No descalifico sus argumentos, la situación es tan compleja que no hay sitio para las certezas absolutas e inamovibles. Por eso puedo entender la crítica, tan dura como se considere necesaria. Siempre, claro, que no traspase la frontera de la dignidad, como cuando alguien le cuelga la responsabilidad de las muertes al discrepante.

Sin embargo, la abstención en esta votación me resulta del todo incomprensible y es uno de esos gestos excesivos, que no valora las consecuencias en términos de responsabilidad ante la sociedad. Imaginemos por un momento que a todo el mundo le da por gesticular y al final el estado de alarma no se prorroga.

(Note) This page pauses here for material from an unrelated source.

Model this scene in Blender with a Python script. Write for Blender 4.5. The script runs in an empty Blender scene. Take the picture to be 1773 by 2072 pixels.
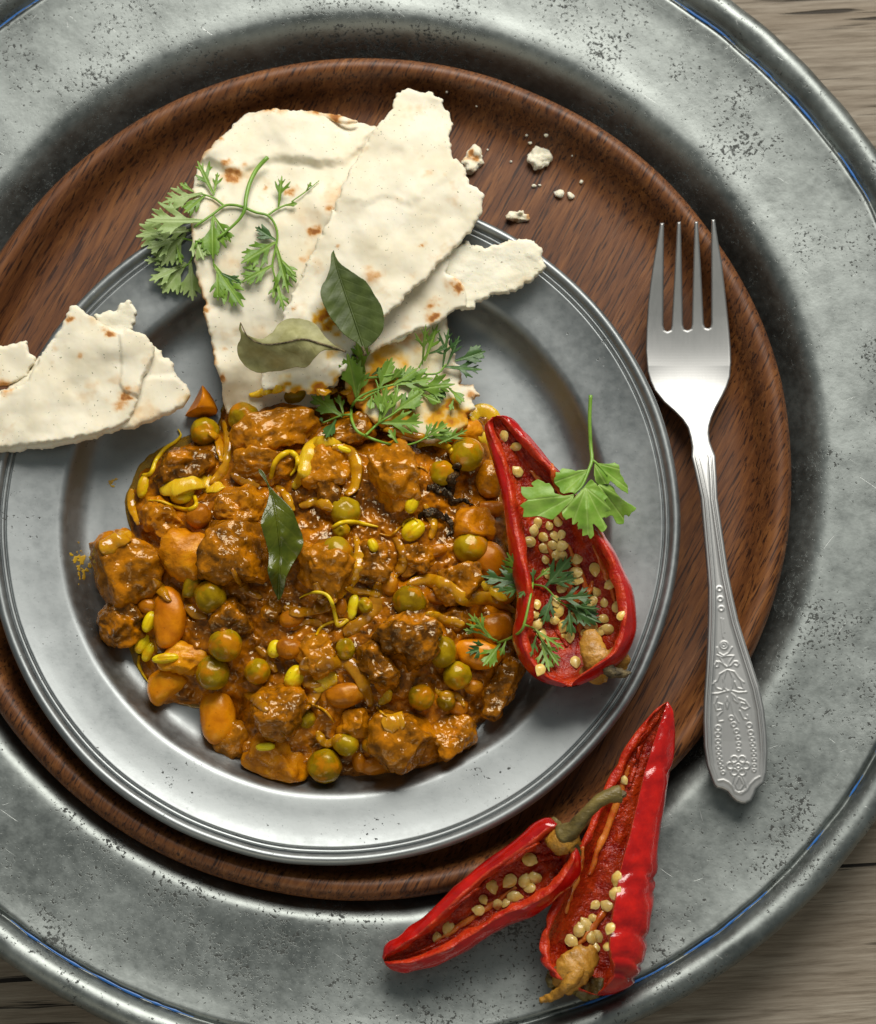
import bpy, bmesh, math, random
import numpy as np
from mathutils import Vector
from mathutils.bvhtree import BVHTree

# ------------------------------------------------------------------ camera, world, light, exposure
scene = bpy.context.scene
COL = scene.collection
TILT = math.radians(12.2)
DIST = 1000.0            # mm from the look-at point
MMU = 0.165              # mm per layout unit at the look-at point
CT, ST = math.cos(TILT), math.sin(TILT)

cam_d = bpy.data.cameras.new('camera')
cam = bpy.data.objects.new('camera', cam_d)
COL.objects.link(cam)
cam.location = (0, -DIST * ST / 1000, DIST * CT / 1000)
cam.rotation_euler = (TILT, 0, 0)
cam_d.sensor_fit = 'VERTICAL'
cam_d.angle = 2 * math.atan(1036 * MMU / DIST)
cam_d.clip_start = 0.02
cam_d.clip_end = 20
cam_d.dof.use_dof = True
cam_d.dof.focus_distance = 0.965
cam_d.dof.aperture_fstop = 9.0
scene.camera = cam

world = bpy.data.worlds.new('World')
scene.world = world
world.use_nodes = True
bg = world.node_tree.nodes['Background']
bg.inputs[0].default_value = (0.88, 1.0, 0.99, 1)
bg.inputs[1].default_value = 0.155

def area(name, loc, target, sx, sy, power, colour):
    d = bpy.data.lights.new(name, 'AREA')
    d.shape = 'RECTANGLE'; d.size = sx; d.size_y = sy
    d.energy = power; d.color = colour
    o = bpy.data.objects.new(name, d)
    COL.objects.link(o)
    o.location = loc
    o.rotation_euler = (Vector(target) - Vector(loc)).to_track_quat('-Z', 'Y').to_euler()
    return o
area('window_light', (0.22, 1.15, 1.10), (0, 0, 0), 1.1, 0.75, 35, (1.0, 0.965, 0.89))
area('room_bounce', (-0.25, -1.15, 0.95), (0, 0, 0), 0.9, 0.7, 3.2, (1.0, 0.90, 0.70))

vs = scene.view_settings
vs.view_transform = 'Standard'; vs.look = 'None'; vs.gamma = 1; vs.exposure = 0.0
vs.use_curve_mapping = False
scene.cycles.max_bounces = 6
scene.cycles.use_denoising = True

# ------------------------------------------------------------------ layout: photo units -> world millimetres
def P(u, v, z):
    """Point on the plane at height z (mm) that is seen at layout position (u, v)."""
    u = np.asarray(u, float); v = np.asarray(v, float); z = np.asarray(z, float)
    f = DIST / MMU
    a = (u - 886.5) / f; b = -(v - 1036) / f
    dx, dy, dz = a, b * CT + ST, b * ST - CT
    t = (z - DIST * CT) / dz
    x = dx * t; y = -DIST * ST + dy * t
    return np.stack(np.broadcast_arrays(x, y, z), -1)

# ------------------------------------------------------------------ noise
def _hash(ix, iy, iz, seed):
    h = (ix * 374761393 + iy * 668265263 + iz * 2147483647 + seed * 974711) & 0xFFFFFFFF
    h = ((h ^ (h >> 13)) * 1274126177) & 0xFFFFFFFF
    h = ((h ^ (h >> 16)) * 2246822519) & 0xFFFFFFFF
    return ((h ^ (h >> 15)) & 0xFFFFFF) / float(0xFFFFFF)

def vnoise(p, seed=0):
    p = np.asarray(p, float)
    i = np.floor(p).astype(np.int64); f = p - i
    f = f * f * f * (f * (f * 6 - 15) + 10)
    r = 0
    for dx in (0, 1):
        wx = f[..., 0] if dx else 1 - f[..., 0]
        for dy in (0, 1):
            wy = f[..., 1] if dy else 1 - f[..., 1]
            for dz in (0, 1):
                wz = f[..., 2] if dz else 1 - f[..., 2]
                r = r + wx * wy * wz * _hash(i[..., 0] + dx, i[..., 1] + dy, i[..., 2] + dz, seed)
    return r * 2 - 1

def fbm(p, seed=0, oct=3, gain=0.5):
    a, s, r = 1.0, 1.0, 0
    for k in range(oct):
        r = r + a * vnoise(np.asarray(p) * s + 17.3 * k, seed + k * 7)
        a *= gain; s *= 2.03
    return r

def n2(u, v, wl, seed=0, oct=3, gain=0.5):
    p = np.stack([u / wl, v / wl, np.zeros_like(u) + seed * 3.7], -1)
    return fbm(p, seed, oct, gain)

# ------------------------------------------------------------------ mesh helpers (all in mm, stored in m)
ORIGIN = {}
HITS = []

def register(verts, faces):
    HITS.append((BVHTree.FromPolygons([tuple(p) for p in verts], [tuple(f) for f in faces])))

def surf(u, v, default=16.0):
    """Height of the topmost thing built so far at layout position (u, v)."""
    o = Vector((0, -DIST * ST, DIST * CT))
    q = P(u, v, 0.0)
    d = (Vector(q) - o).normalized()
    best, bz = 1e9, default
    for t in HITS:
        h = t.ray_cast(o, d)
        if h[0] is not None and h[3] < best:
            best, bz = h[3], h[0].z
    return bz

def surf_n(u, v):
    o = Vector((0, -DIST * ST, DIST * CT))
    d = (Vector(P(u, v, 0.0)) - o).normalized()
    best, r = 1e9, (Vector(P(u, v, 16.0)), Vector((0, 0, 1)))
    for t in HITS:
        h = t.ray_cast(o, d)
        if h[0] is not None and h[3] < best:
            n = h[1]
            if n.dot(d) > 0: n = -n
            best, r = h[3], (h[0], n)
    return r

def thing(name, label, cat, at, group=None):
    o = bpy.data.objects.new(name, None)
    o.empty_display_size = 0.01
    COL.objects.link(o)
    at = [float(c) for c in at]
    o.location = [c * 0.001 for c in at]
    ORIGIN[o.name] = at
    tag(o, label, cat, group)
    return o

def tag(o, label, cat, group=None):
    o['label'] = label; o['category'] = cat
    if group: o['group'] = group
    return o

def mk(name, verts, faces, mat, parent=None, attrs=None, recalc=True, hit=False, smooth=True):
    verts = np.asarray(verts, float).reshape(-1, 3)
    lo, hi = verts.min(0), verts.max(0)
    org = np.array([(lo[0] + hi[0]) / 2, (lo[1] + hi[1]) / 2, lo[2]])
    me = bpy.data.meshes.new(name)
    me.from_pydata(((verts - org) * 0.001).tolist(), [], [tuple(int(i) for i in f) for f in faces])
    if attrs:
        for k, a in attrs.items():
            at = me.attributes.new(k, 'FLOAT', 'POINT')
            at.data.foreach_set('value', np.asarray(a, np.float32))
    if recalc:
        bm = bmesh.new(); bm.from_mesh(me)
        bmesh.ops.recalc_face_normals(bm, faces=bm.faces)
        bm.to_mesh(me); bm.free()
    if smooth:
        me.polygons.foreach_set('use_smooth', [True] * len(me.polygons))
    me.materials.append(mat)
    me.update()
    o = bpy.data.objects.new(name, me)
    COL.objects.link(o)
    if parent is not None:
        o.parent = parent
        o.location = (org - np.array(ORIGIN[parent.name])) * 0.001
    else:
        o.location = org * 0.001
    ORIGIN[o.name] = list(org)
    if hit: register(verts, faces)
    return o

def catmull(pts, n):
    pts = np.asarray(pts, float)
    m = len(pts)
    if m < 3:
        t = np.linspace(0, 1, n)[:, None]
        return pts[0] * (1 - t) + pts[-1] * t
    ext = np.vstack([2 * pts[0] - pts[1], pts, 2 * pts[-1] - pts[-2]])
    out = []
    for s in np.linspace(0, m - 1, n):
        i = min(int(s), m - 2); t = s - i
        p0, p1, p2, p3 = ext[i:i + 4]
        out.append(0.5 * (2 * p1 + (p2 - p0) * t + (2 * p0 - 5 * p1 + 4 * p2 - p3) * t * t + (3 * p1 - p0 - 3 * p2 + p3) * t ** 3))
    return np.array(out)

def tube(path, radii, ns=8, squash=1.0, seed=None, rough=0.0):
    """path (n,3) mm, radii per point -> closed tapered tube."""
    path = np.asarray(path, float); n = len(path)
    radii = np.interp(np.linspace(0, 1, n), np.linspace(0, 1, len(radii)), radii)
    tan = np.gradient(path, axis=0)
    tan /= np.linalg.norm(tan, axis=1)[:, None] + 1e-9
    up = np.array([0, 0, 1.0])
    V, F = [], []
    for i in range(n):
        s = np.cross(tan[i], up); s /= np.linalg.norm(s) + 1e-9
        w = np.cross(s, tan[i])
        for k in range(ns):
            a = 2 * math.pi * k / ns
            V.append(path[i] + radii[i] * (math.cos(a) * s + squash * math.sin(a) * w))
    for i in range(n - 1):
        for k in range(ns):
            k2 = (k + 1) % ns
            F.append((i * ns + k, i * ns + k2, (i + 1) * ns + k2, (i + 1) * ns + k))
    V.append(path[0] - tan[0] * radii[0] * 0.4); V.append(path[-1] + tan[-1] * radii[-1] * 0.4)
    a, b = len(V) - 2, len(V) - 1
    for k in range(ns):
        k2 = (k + 1) % ns
        F.append((a, k2, k)); F.append((b, (n - 1) * ns + k, (n - 1) * ns + k2))
    V = np.array(V)
    if rough:
        nz = np.stack([fbm(V / 1.6, seed + j * 31, 3) for j in range(3)], -1)
        V = V + nz * rough
    return V, F

def lathe(profile, centre, seg=256, warp=None, seed=0):
    """profile [(r, z)] dense -> solid of revolution about centre (x, y)."""
    prof = np.asarray(profile, float)
    th = np.linspace(0, 2 * math.pi, seg, endpoint=False)
    R = prof[:, 0][:, None] * np.ones(seg)[None]
    Z = prof[:, 1][:, None] * np.ones(seg)[None]
    T = np.ones(len(prof))[:, None] * th[None]
    if warp: R, Z = warp(R, Z, T)
    V = np.stack([centre[0] + R * np.cos(T), centre[1] + R * np.sin(T), Z], -1).reshape(-1, 3)
    F = []
    m = len(prof)
    for i in range(m - 1):
        a = i * seg; b = a + seg
        for k in range(seg):
            k2 = (k + 1) % seg
            F.append((a + k, a + k2, b + k2, b + k))
    # caps
    V = np.vstack([V, [[centre[0], centre[1], prof[0, 1]], [centre[0], centre[1], prof[-1, 1]]]])
    c0, c1 = len(V) - 2, len(V) - 1
    for k in range(seg):
        k2 = (k + 1) % seg
        if prof[0, 0] > 0.01: F.append((c0, k2, k))
        if prof[-1, 0] > 0.01: F.append((c1, (m - 1) * seg + k, (m - 1) * seg + k2))
    return V, F

def rounded(profile, n=5):
    """densify a profile with catmull through its points"""
    return catmull(np.asarray(profile, float), (len(profile) - 1) * n + 1)

def poly_sdf(poly):
    poly = np.asarray(poly, float)[:, :2]
    def f(U, V):
        sh = U.shape; p = np.stack([U.ravel(), V.ravel()], -1)
        best = np.full(len(p), 1e18); inside = np.zeros(len(p), bool)
        a = poly; b = np.roll(poly, -1, 0)
        for (ax, ay), (bx, by) in zip(a, b):
            ex, ey = bx - ax, by - ay
            wx, wy = p[:, 0] - ax, p[:, 1] - ay
            t = np.clip((wx * ex + wy * ey) / (ex * ex + ey * ey + 1e-12), 0, 1)
            d = (wx - ex * t) ** 2 + (wy - ey * t) ** 2
            best = np.minimum(best, d)
            c = (ay > p[:, 1]) != (by > p[:, 1])
            if ey != 0:
                inside ^= c & (p[:, 0] < ex * (p[:, 1] - ay) / ey + ax)
        return (np.sqrt(best) * np.where(inside, 1, -1)).reshape(sh)
    return f

def stroke_sdf(segs):
    """union of tapered capsules [(a, b, ra, rb)]"""
    def f(U, V):
        r = np.full(U.shape, -1e9)
        for (ax, ay), (bx, by), ra, rb in segs:
            ex, ey = bx - ax, by - ay
            t = np.clip(((U - ax) * ex + (V - ay) * ey) / (ex * ex + ey * ey + 1e-9), 0, 1)
            d = np.hypot(U - ax - ex * t, V - ay - ey * t)
            r = np.maximum(r, ra + (rb - ra) * t - d)
        return r
    return f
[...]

¿No es creíble, verdad? Pero no lo es porque el que decide abstenerse como gesto de discrepancia da por hecho que los demás asumirán su responsabilidad y sí votaran a favor. Algunos partidos se han permitido ese lujo porque otras fuerzas políticas han asumido la responsabilidad y se han olvidado de los gestos o los han canalizado por otros vericuetos, no siempre más dignos todo sea dicho, como sucede con la expansión de bulos y mentiras que están haciendo al unísono la extrema derecha y la derecha extrema.

Estoy convencido de que si la prórroga del estado de alarma dependiera de los abstencionistas también habrían votado a favor. No me cabe ninguna duda, no imagino tremenda irresponsabilidad.

Lo que ha pasado en el Congreso no es excepcional, sucede en muchos ámbitos de la vida, pero el momento y la situación sí que lo son. Y los adictos a los gestos deberían saber distinguir cuando no toca gesticular.

Conozco bien esta actitud, la he visto frecuentemente en el ámbito de las relaciones laborales y de la política institucional. Votaciones en contra de la firma de un convenio sin proponer alternativa alguna, a sabiendas de que otros lo firmarán y asumirán la responsabilidad.

Votaciones en contra de la aprobación de leyes que se consideran necesarias con la tranquilidad de que otros sacarán las castañas del fuego y ellos criticarán lo crudas o quemadas que están las castañas. O en sentido contrario, votaciones a favor de propuestas que se consideran impresentables pero que se apoyan solo por el temor a ser señalados en público.

En general este es un lujo que solo se pueden dar los que se saben intrascendentes en el resultado final de las votaciones. Quien más quien menos ha caído alguna vez en esa tentación, pero insisto en que hay que saber distinguir cuándo ese gesto no es aceptable de ninguna manera. Sobre todo porque hay algunas fuerzas políticas que le han cogido gusto a la gesticulación intrascendente.

La ciudadanía suele tomar nota de esa dependencia por los gestos sin ningún efecto político y lo suele expresar en las elecciones. En estos casos, la papeleta de voto parece ir acompañada de una declaración implícita de la ciudadanía: “Si ellos quieren ser intrascendentes, yo no quiero que mi voto también lo sea”. Aunque no siempre es así y esa es la esperanza de los gesticuladores de la nada.

Llegados a este punto he de reconocerles que soy consciente de que mi razonamiento tiene un ángulo muerto, en el que no se vislumbra nada.

¿Qué sucede cuando una parte de la ciudadanía está convencida de que, en su particular ciudadela social, se mantiene protegida de los vientos huracanados que provocan sus gestos vacuos y se apunta también con su voto al gusto por la gesticulación intrascendente?

Esa es la pregunta que llevo haciéndome desde hace algunos años y para la que aún no tengo respuesta.